I have created a mark scheme for the competition that encourages artistic understanding and flair. So, although a performance that is a mess technically is unlikely to succeed, there are far more scoring categories that address artistic considerations than technical perfection. Of course ‘technique’ and ‘artistry’ are intertwined, the former being the means of producing the latter, but we have all been deeply moved by performances that couldn’t necessarily have been put out into the sanitised world of CD recording. Our mark scheme recognises this; music will inevitably be beautifully subjective, but this will be the case when our young artists gain reviews and are received by audiences in concert.
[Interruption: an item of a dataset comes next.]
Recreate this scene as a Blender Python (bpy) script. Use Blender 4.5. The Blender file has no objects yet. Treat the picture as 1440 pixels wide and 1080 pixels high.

And this is the nub: I would far rather that we rewarded artistry, communication, beauty, feeling and all of the attributes of music that elevate it above so much else in life, than focussed on the rather more mundane and measurable, even if highly-skilled, qualities. This is, I think, another important idea for our competition to own: we are looking for the ensemble who win on the night. The music that touches us and somehow steals the show. We are not trying to conjecture as to who are the ‘best’.

Oh, and the jury aren’t allowed to score or advocate for any ensembles with which they have a prior connection.

So, I hope that many young ensembles will throw their hat into the ring, and I look forward to welcoming six of them to Birmingham in November, when we will celebrate piano chamber music in all of its many guises.


Birmingham International Piano Chamber Music Competition takes place between 14th and 16th November 2022. Applications are welcomed from duos, trios and quartets with an average age of 28 or under, as long as the ensemble includes a single piano.